Album Reviews

Taylor Swift – 1989

(Big Machine/Virgin EMI) UK release date: 27 October 2014


Taylor Swift - 1989 What else can be said about Taylor Swift‘s 1989? From editorial discussions asking if this will finally be the 2014 album that sells over a million copies and somehow “saves” the ever-anaemic music industry, to the accusations of Swift betraying her country-music heritage (“Et tu, Taylor?”), to a mounted counter-defence that this young woman is just figuring out who she really was all along, to various gossip sites trading ideas to which ex inspired which song, to complaints it’s not available to stream and has to, you know, actually be bought; the list just goes on.

But the question remains: How good is 1989? Well, no fear, it’s good. In fact, some parts are great, with variety and skilled craftsmanship with little filler. Pop music can be a soulless machine, but Swift injects enough heart and personality to fight the tide. Production, handled by 12 producers including Swift on five songs, is top-notch. It starts with Welcome To New York, a light-hearted ditty that’s been trashed as a newcomer’s idea of the Big Apple, which is technically correct. It is shallow in regards to describing specifics of the city, but when Taylor sings “The lights are so bright, they never blind me,” one gets the feeling it’s not just about New York, but the universal experience of being somewhere new and exciting. The distorted handclaps with bright, happy synths give life, and the songs begs for a remix.

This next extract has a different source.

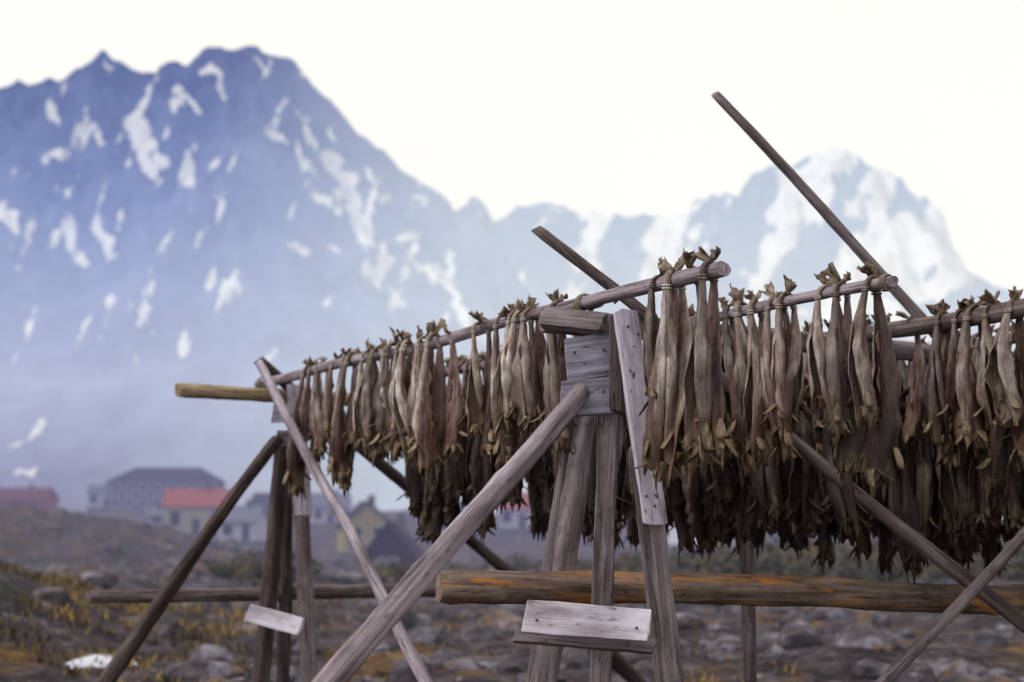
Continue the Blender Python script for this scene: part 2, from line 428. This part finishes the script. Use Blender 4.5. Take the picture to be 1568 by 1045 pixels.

The next song, Blank Space, is one of the album’s best. Style, a song that would do well in the film Drive, is all ’80s neon cool; James Dean references, pulsing synth, canyon-level vocal reverb, and the refrain “We never go out of style, we never go out of style.” The epic sing-a-long Out Of The Woods seems like an outtake from Simple Minds‘ canon, and How You Get The Girl’s ode to chivalry works for its chorus alone. I Know Places features an instrumental not of place on The Marshall Mathers LP by Eminem, sounding like an early demo of The Way I Am. Full of paranoia–that jangly, skittish piano warbling alongside the anxious beat, with Taylor telling her confidante she knows “places to hide” and how “we are the foxes, they are the hunted.”

Then Shake it Off- a bizarre mixture of Pharrell‘s Happy, Florence And The Machine‘s refrain to Shake it Out, and those compressed horn sections that are so popular post-Mackelmore – is catchy. Annoyingly catchy. As in, don’t listen to it before bed, because your night’s sleep is at risk. The ridiculous talking section, reprinted here in all its awful glory- “Hey, hey, hey,” she says with tongue in cheek, “just think while you’ve been getting down and out the liars and dirty, dirty cheats of the world you can have been getting down to this sick beat!”- evokes Beck’s similar cool monologue on the classic Debra.

While the best argument that Taylor should try singing more songs in her lower range, Wildest Dreams is also the album’s only clear dud. Other critics have already pointed out the Lana Del Rey comparisons: the breathy, swooping vocals, the dream-like strings, and the overall tone screaming Born To Die. It feels wrong to hear Swift sing this way when her real voice – though often criticised for its limited range and for being plain-sounding in comparison with the likes of Beyoncé, Del Rey or Adele – works to her advantage in connecting to a listener. Taylor Swift’s singing is not the Mysterious Other, but The Girl Next Door and The Best Friend You Always Wanted. Her voice is a voice of us, the Beautifully Average. Wildest Dreams subverts that notion unsuccessfully, like the sonic equivalent of watching your sister wear heavy makeup and talk with a posh accent.

The ballad This Love has the least amount of production or gimmick and is, coincidence or no, the album’s best song. The chorus melody alone is so good, it would arguably be improved sung over a lone acoustic guitar, with all those contradictory classic Swiftian (is that a word?) lyrics left to sink in: “This love is good, this love is bad, this love is a life back from the dead, whoa/ These hands had to let it go free, this love came back to me.”

Regardless of its hits and misses, 1989 attests to Swift’s uncanny ability to move through any genre like a changeling. What worked for her in country works for her in pop music, because Swift’s never been a country musician or a pop musician. Everything about her points to an artist who follows her muse, not any one artistic box. While not completely successful in showcasing in her transition into pure pop, 1989 is a great listen for those refuse to believe both the hype and the haters.